Sunday, October 28, 2012

Hurricane Sandy

“Sandy, Sandy, why-yi-yi-yi-yi. Oh Sandy”

What do you do when a hurricane knocks the power out for a while? Obviously you climb the highest point you can find and get blasted with sand, wind and water. We made our ascent up Mt. Bimini, a 131 ft high pile of sand that has been dredged from the channel, and triumphantly stood at the top. I know the height because our sense of adventure attracted a passerby with an iphone that had an app for that. Our group of thrill seekers (boredom makes you do crazy things) included Duncan and I, our German producer friend that got stranded on the island and Grant, a former Sharklab manager. I highly recommend eye protection if you attempt this. As I write this there is no doubt still sand stuck under my eyelids and in every orifice on my body. I could have erected a sand castle with the amount of sand that I washed out of my hair and ears alone.

We arrived at the top with wobbly legs and an exhilarating sense of accomplishment; a similar feeling I am sure to those that summit Kilimanjaro or Everest. Ha! We had 4 cameras and did our best to capture the moment as well as each other falling down and getting pelted with sand. The view was beautiful and we will definitely make the climb in better weather. Video will be posted soon.

For two days we watched as boats moved into the marina at the Bimini Sands, a great hurricane hole. We gathered water, food and candles in preparation for the expected power outage. We made a quick cross to the north island on Thursday for supplies before the ferry stopped running. Supplies included beer and wine. UI laughed when my dad said, “ don’t you get all your supplies and once you are ready start drinking?” Yes, there is some drinking involved. Activities are limited and the bar is a great place to gather and get the latest gossip, plus they have a generator. We had a producer friend on island and his flight was cancelled because the airport on Bimini, like most in the Bahamas was shut down. Duncan and I have been through a few hurricanes, but this was our friend’s first and our first as a couple. How romantic?

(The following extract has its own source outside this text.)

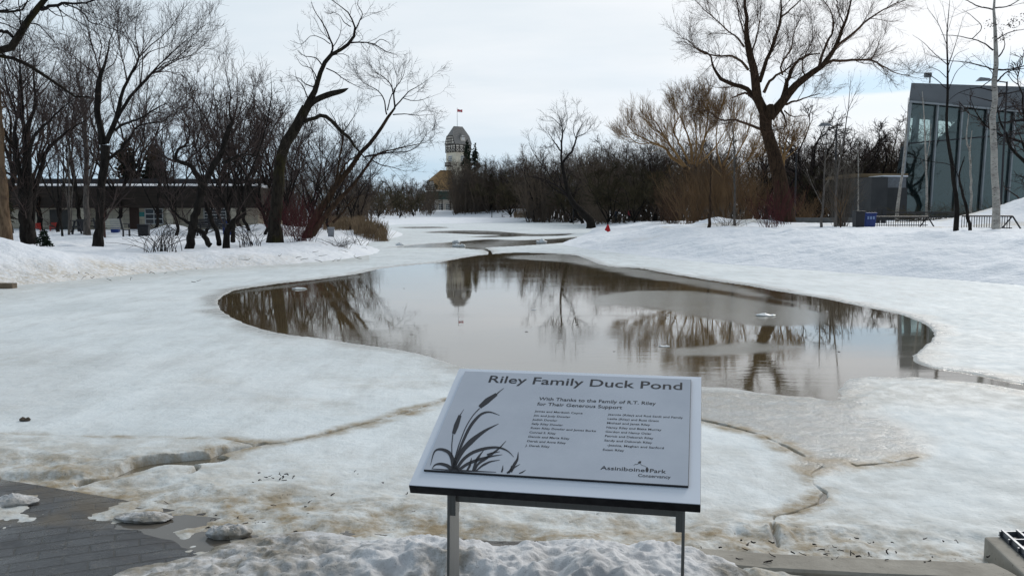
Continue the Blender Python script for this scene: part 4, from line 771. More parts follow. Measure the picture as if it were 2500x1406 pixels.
# ---- the right bank
e1 = lambda L: zt(L, 1600, 0, 2.511)
CW = [dict(k=2.8, ln=(0.9, 2.8), ang=(20, 52), up=0.08, wig=0.13, n=8, rr=0.42, t0=0.16, rmin=0.006, skip=1), dict(k=8.0, ln=(0.5, 2.0), ang=(20, 50), up=0.09, wig=0.15, n=6, rmin=0.0045), dict(k=6.0, ln=(0.3, 1.0), ang=(22, 50), up=0.05, wig=0.16, n=4, rmin=0.0036, cap=55000)]
cw_limbs = [e1([(800, 1372, 118), (770, 1150, 96), (735, 980, 86), (700, 860, 76), (680, 790, 72), (680, 690, 84)]), e1([(675, 710, 60), (630, 600, 56), (610, 500, 52), (590, 380, 44), (565, 280, 38), (560, 150, 24), (550, 0, 16), (545, -220, 4)]), e1([(640, 500, 26), (690, 350, 22), (740, 230, 18), (770, 100, 14), (765, -120, 4)]), e1([(770, 110, 12), (830, 60), (890, 0), (940, -90, 3)]), e1([(620, 620, 32), (560, 550), (480, 520), (400, 480, 22), (350, 400, 12), (330, 330), (250, 300), (180, 260, 3)]), e1([(570, 430, 17), (530, 380), (460, 345), (370, 345), (280, 320, 8), (200, 250), (130, 230, 3)]), e1([(545, 290, 12), (500, 230), (440, 190), (380, 130), (310, 70), (230, -10, 3)]),
    e1([(600, 600, 18), (550, 570), (520, 580), (470, 600, 8)]), e1([(660, 800, 18), (560, 760), (480, 735), (400, 735), (340, 690), (280, 680), (190, 645, 3)]), e1([(700, 720, 64), (770, 640, 55), (820, 570, 50), (880, 510, 44), (960, 450, 38), (1040, 390, 30), (1080, 330, 27), (1120, 250, 22), (1160, 150, 17), (1190, 60, 12), (1210, -80, 4)]), e1([(1020, 405, 20), (1100, 375), (1200, 370), (1320, 370), (1400, 410), (1470, 450), (1560, 465, 3)]), e1([(1110, 290, 18), (1200, 220), (1280, 140), (1370, 80), (1460, 30), (1570, -10, 3)]), e1([(1000, 420, 18), (1040, 290), (1085, 200), (1090, 120), (1070, 60), (1020, -10, 3)]),
    e1([(770, 640, 40), (800, 540, 30), (820, 470, 20), (860, 390), (940, 340), (1010, 330, 6)]), e1([(665, 570, 20), (700, 500), (750, 460), (800, 430), (860, 380), (960, 320, 4)]), e1([(790, 640, 16), (860, 620), (920, 600), (1010, 575, 4)]), e1([(770, 670, 14), (790, 720), (800, 780), (740, 800, 4)]), e1([(790, 680, 10), (840, 715), (920, 708, 3)]), e1([(780, 460, 14), (770, 400), (830, 300), (850, 200), (900, 90, 3)]), e1([(590, 330, 12), (620, 230), (640, 130), (650, 0, 3)]), e1([(560, 250, 10), (520, 130), (500, 20), (490, -90, 3)]), e1([(920, 480, 10), (900, 380), (960, 250), (960, 120, 3)]), e1([(1160, 160, 9), (1120, 60), (1110, -60, 3)]), e1([(1320, 375, 7), (1350, 320), (1370, 260), (1390, 220, 2)])]
t = hero('cottonwood_tree', 'largest tree, massive brown trunk and wide crown on the right bank', cw_limbs, 54.0, 31, CW, BARK_BROWN, TW_BROWN, 0.13, flare=0.25, spread=0.3)
stub = limbs_px([e1([(715, 720, 58), (708, 690, 54), (702, 655, 50), (700, 640, 40), (699, 638, 2)])], 53.6, 1); ST = Tubes(); p, r, l = spline(*stub[0], 14); ST.add(p, r, 10); ST.build('cut_limb', BARK_BROWN, t, np.array(t.location))
f3 = lambda L: zt(L, 1200, 150, 3.514)
GOLD = [dict(k=3.6, ln=(1.0, 3.4), ang=(18, 42), up=0.12, wig=0.10, n=7, rr=0.45, t0=0.25, rmin=0.010, skip=1), dict(k=6.5, ln=(0.8, 2.0), ang=(18, 40), up=0.12, wig=0.10, n=6, rmin=0.007), dict(k=5.5, ln=(0.5, 1.4), ang=(15, 38), up=0.10, wig=0.10, n=4, rmin=0.006)]
hero('golden_willow', 'golden twigged willow fanning wide to the left of the largest tree', [f3([(1735, 1270, 60), (1720, 1100, 54), (1690, 990, 56), (1660, 910, 52)]), f3([(1700, 930, 30), (1560, 830, 28), (1480, 740, 20), (1380, 700, 14), (1280, 650), (1190, 610, 4)]), f3([(1660, 900, 24), (1560, 760), (1480, 640), (1420, 540), (1340, 430, 3)]), f3([(1700, 880, 22), (1640, 760), (1560, 600), (1600, 480), (1560, 340, 3)]), f3([(1720, 880, 24), (1700, 700), (1640, 520), (1560, 370, 3)]), f3([(1760, 900, 20), (1800, 760), (1840, 600), (1860, 450), (1850, 260, 3)]), f3([(1740, 880, 16), (1760, 700), (1740, 500), (1700, 320, 3)]), f3([(1780, 880, 16), (1900, 760), (1980, 640), (2060, 480, 3)]), f3([(1380, 700, 10), (1250, 700), (1150, 600), (1190, 520, 3)]), f3([(1480, 640, 10), (1380, 560), (1290, 480, 3)]), f3([(1840, 620, 10), (1940, 500), (1980, 360, 3)])], 78.0, 32, GOLD, BARK_BROWN, TW_GOLD, 0.16, spread=0.3)
hero('golden_willow', 'golden brown willow crown behind the left side of the largest trunk', [f3([(2010, 1270, 40), (2000, 1060, 36), (1990, 900, 30)]), f3([(1995, 960, 20), (1940, 800), (1930, 640), (1960, 420, 3)]), f3([(1990, 900, 20), (2040, 760), (2080, 600), (2080, 380, 3)]), f3([(1995, 940, 16), (2130, 760), (2200, 600), (2230, 440, 3)]), f3([(1990, 1000, 14), (1880, 880), (1800, 700), (1780, 500, 3)]), f3([(2000, 1000, 14), (2180, 860), (2260, 760), (2310, 620, 3)])], 82, 35, GOLD, BARK_BROWN, TW_GOLD, 0.16, spread=0.3)
hero('golden_willow', 'small golden willow tuft tucked behind the trunk of the largest tree', [e1([(790, 1250, 24), (780, 1050, 22), (790, 950, 16)]), e1([(785, 980, 14), (800, 880), (820, 800, 4)]), e1([(790, 960, 12), (840, 880), (860, 820, 4)]), e1([(785, 970, 10), (760, 880), (770, 790, 4)]), e1([(790, 980, 8), (850, 930), (880, 880, 3)])], 60, 33, [dict(l, k=l['k'] * 0.9, ln=(l['ln'][0] * .8, l['ln'][1] * .75)) for l in GOLD], BARK_BROWN, TW_GOLD, 0.2)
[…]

We geared up and ventured out a few times to check out the island. A lot of people were out doing the same thing and the bar was quite busy as we waited for Sandy to give us her best shot. Sideways rain and splattering clay made the ride home quite an adventure. Gusts of wind nearly stopped our trusty golf cart in her tracks. I do love having all the doors and windows open though, not having to use the air conditioner. We broke out the cameras to film and snap pictures of the waves crashing against various areas on the island. Spray flew in the air as 10 to 15 foot swells charged the shore.

Sandy strengthened from a tropical storm to a category 2 hurricane and then dropped again before hitting our little island home with gusts up to 65mph as a category 1. Coconuts flew, palm fronds were shredded and Australian pines disintegrated. Many a lawn chair and gutter met their demise. The power went off for a bit on Saturday, but we managed to hold onto for most of the day. It finally went off on Sunday, but was only out for 13 hours. The wind was still relentless after the heart of the storm had passed and switched directions. The sheltered side of the island is still getting pounded. The channel markers that sit almost a mile off shore are now rapidly approaching the beach about a half- mile south of their designated location. Mother nature is raw and wild. Amazing to witness when you are safe and have shelter.

When the power finally gave way for the day and seemed like it might be out for a while we broke out the gas camping stove and candles for a romantic dinner. Our producer had made a flight off island and the winds had receded a bit, but the power was shut down to do repairs. I cooked a lovely couscous with veggies and tomato sauce. It was certainly nothing gourmet, but fairly impressive considering the situation.
The world is getting back to normal as Bimini relaxes on a Sunday and Sandy moves towards the Eastern United States coastline. She has been dubbed, “Frankenstorm,” due to her expected Halloween arrival. Hurricanes are no joke, but I am glad we know we can deal with them on our little island. People came together to check on boats, houses and make sure everyone was okay. It is scary, but also exciting to watch the power of the ocean.


  1. Glad you are safe and it sounds like an experience comparable to no other.

  2. I agree with all of this too. A good hurricane hole can be an invaluable resource when a large storm is pressing. However, do not be misguided. If a Category 4 or 5 storm hits directly, no marina will be safe.